Choosing a college is an important decision. Each year, students spend dozens of hours discussing with their parents, teachers, counselors and coaches where they would like to spend the next few years of their lives. They pore over statistics, rankings and testimonials, trying to decide which school is the best fit. And data is everywhere: A prospective student can go online to find anything from financial aid statistics to the average class size to the number of robberies on campus.

But one piece of critical information is conspicuously absent. When a high school senior wants to know how well her dream university responds to sexual assault cases, that information is nowhere to be found. In the hypercompetitive world of college admissions, few schools are willing to stand up and make public just how well their students think they are addressing incidents of sexual assault on their campuses. Instead, colleges essentially have an incentive to stay quiet; no school wants to be the outlier, the only one to admit it has a problem.

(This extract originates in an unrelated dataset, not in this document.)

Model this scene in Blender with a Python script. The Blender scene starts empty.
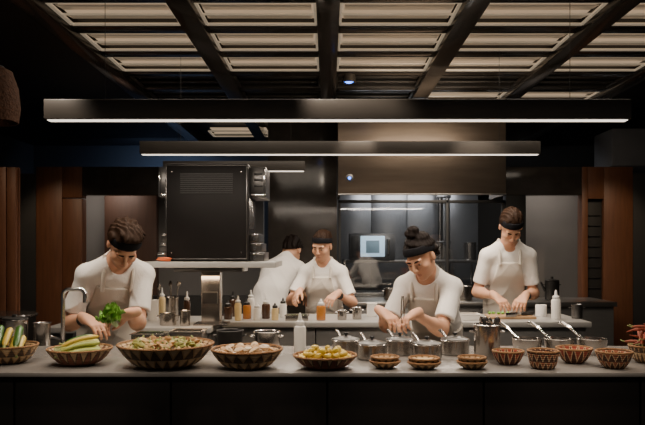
import bpy, bmesh, math, random
import numpy as np
from mathutils import Vector, Matrix
C = bpy.context.scene.collection
F, CX, CY, H = 680.0, 328.0, 250.0, 1.37
PI = math.pi
random.seed(7)
def X(px, d): return (px-CX)/F*d
def Z(py, d): return H-(py-CY)/F*d
def P(px, py, d): return Vector((X(px, d), d, Z(py, d)))

# ------------------------------------------------------------------ materials
def nd(nt, t, **kw):
    n = nt.nodes.new(t)
    for k, v in kw.items():
        if hasattr(n, k): setattr(n, k, v)
    return n
def mth(nt, op, a, b=None):
    n = nt.nodes.new('ShaderNodeMath'); n.operation = op
    for i, v in enumerate((a, b)):
        if v is None: continue
        if isinstance(v, (int, float)): n.inputs[i].default_value = v
        else: nt.links.new(v, n.inputs[i])
    return n.outputs[0]
def mix(nt, fac, a, b):
    n = nt.nodes.new('ShaderNodeMix'); n.data_type = 'RGBA'
    for s, v in ((0, fac), (6, a), (7, b)):
        if isinstance(v, (int, float)): n.inputs[s].default_value = v
        elif isinstance(v, tuple): n.inputs[s].default_value = (*v, 1)
        else: nt.links.new(v, n.inputs[s])
    return n.outputs[2]
def mat(name, col, rough=.5, metal=0, var=.15, scale=8, bump=0, bscale=60, stretch=(1, 1, 1), emit=0, ecol=None, coat=0, sss=0, spec=.5):
    m = bpy.data.materials.new(name); m.use_nodes = True
    nt = m.node_tree; b = nt.nodes['Principled BSDF']
    tc = nd(nt, 'ShaderNodeTexCoord'); mp = nd(nt, 'ShaderNodeMapping')
    nt.links.new(tc.outputs['Object'], mp.inputs[0]); mp.inputs['Scale'].default_value = stretch
    nz = nd(nt, 'ShaderNodeTexNoise'); nz.inputs['Scale'].default_value = scale; nz.inputs['Detail'].default_value = 5
    nt.links.new(mp.outputs[0], nz.inputs[0])
    lo = tuple(max(0, c*(1-var)) for c in col); hi = tuple(min(1, c*(1+var)) for c in col)
    nt.links.new(mix(nt, nz.outputs[0], lo, hi), b.inputs['Base Color'])
    b.inputs['Roughness'].default_value = rough; b.inputs['Metallic'].default_value = metal
    b.inputs['Specular IOR Level'].default_value = spec
    if coat: b.inputs['Coat Weight'].default_value = coat
    if sss:
        b.inputs['Subsurface Weight'].default_value = sss; b.inputs['Subsurface Scale'].default_value = .01
    if emit:
        b.inputs['Emission Color'].default_value = (*(ecol or col), 1); b.inputs['Emission Strength'].default_value = emit
    if bump:
        n2 = nd(nt, 'ShaderNodeTexNoise'); n2.inputs['Scale'].default_value = bscale
        nt.links.new(mp.outputs[0], n2.inputs[0])
        bp = nd(nt, 'ShaderNodeBump'); bp.inputs['Strength'].default_value = bump; bp.inputs['Distance'].default_value = .01
        nt.links.new(n2.outputs[0], bp.inputs['Height']); nt.links.new(bp.outputs[0], b.inputs['Normal'])
    return m
def basket(name, c1, c2, c3, n, h, rows=2):
    m = bpy.data.materials.new(name); m.use_nodes = True
    nt = m.node_tree; b = nt.nodes['Principled BSDF']
    tc = nd(nt, 'ShaderNodeTexCoord'); sp = nd(nt, 'ShaderNodeSeparateXYZ')
    nt.links.new(tc.outputs['Object'], sp.inputs[0])
    a = mth(nt, 'MULTIPLY', mth(nt, 'ARCTAN2', sp.outputs[1], sp.outputs[0]), n/(2*PI))
    t = mth(nt, 'MULTIPLY', mth(nt, 'ABSOLUTE', mth(nt, 'SUBTRACT', mth(nt, 'FRACT', a), .5)), 2)
    v = mth(nt, 'FRACT', mth(nt, 'MULTIPLY', sp.outputs[2], rows/h))
    k1 = mth(nt, 'GREATER_THAN', t, v)
    k2 = mth(nt, 'GREATER_THAN', mth(nt, 'ADD', t, .28), v)
    c = mix(nt, k1, mix(nt, k2, c1, c3), c2)
    nz = nd(nt, 'ShaderNodeTexNoise'); nz.inputs['Scale'].default_value = 90
    nt.links.new(tc.outputs['Object'], nz.inputs[0])
    c = mix(nt, mth(nt, 'MULTIPLY', nz.outputs[0], .4), c, tuple(x*.5 for x in c1))
    nt.links.new(c, b.inputs['Base Color']); b.inputs['Roughness'].default_value = .75
    w = mth(nt, 'SINE', mth(nt, 'MULTIPLY', sp.outputs[2], 900))
    bp = nd(nt, 'ShaderNodeBump'); bp.inputs['Strength'].default_value = .5; bp.inputs['Distance'].default_value = .004
    nt.links.new(w, bp.inputs['Height']); nt.links.new(bp.outputs[0], b.inputs['Normal'])
    return m
def glass(name, tint, fac=.12):
    m = bpy.data.materials.new(name); m.use_nodes = True
    nt = m.node_tree; nt.nodes.remove(nt.nodes['Principled BSDF'])
    t = nd(nt, 'ShaderNodeBsdfTransparent'); t.inputs[0].default_value = (*tint, 1)
    g = nd(nt, 'ShaderNodeBsdfGlossy'); g.inputs['Roughness'].default_value = .03
    mx = nd(nt, 'ShaderNodeMixShader'); mx.inputs[0].default_value = fac
    nt.links.new(t.outputs[0], mx.inputs[1]); nt.links.new(g.outputs[0], mx.inputs[2])
    nt.links.new(mx.outputs[0], nt.nodes['Material Output'].inputs[0])
    return m
def emis(name, col, s):
    return mat(name, col, .5, 0, .03, 4, emit=s, ecol=col)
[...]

We must change this. Our colleges and universities need a new set of incentives that would encourage them to go public and be transparent about their ability to prevent and respond to sexual assault on their campuses.

 Colleges and universities must address the problems on their campuses so that their students feel safe. To get to that point, our bill, the Campus Accountability and Safety Act, would require every college and university in the country to take part in a national survey that asks students about the campus sexual assault climate at their school. The results would be made public, for any prospective applicant and any parent to see and be able to consider during the admissions process.

Without a survey, it is nearly impossible for applicants, students and parents to know how good or bad the climate is at any particular school. This information should be transparent and public. Our families deserve to know which schools have a sexual assault problem and which schools don’t, just as much as they deserve to know the school’s academic rankings or endowment.

The key to understanding campus sexual assault — and then fighting it — is going to be in the data. If students report in the survey that their universities take them seriously and are doing everything possible to prevent assaults, to help survivors and to respond to incidents in a fair and transparent manner, the data will reflect it, and schools will have no reason to worry about going public with this information.

Our families need to know which schools are taking the problem seriously and which are pretending there’s no problem at all. Our schools need to feel motivated to come clean about the extent of their sexual assault problem, so they can move to fix it.

– Kelly Ayotte and Kirsten Gillibrand

 

Sen. Kirsten Gillibrand is a Democrat from New York. Sen. Kelly Ayotte is a Republican from New Hampshire.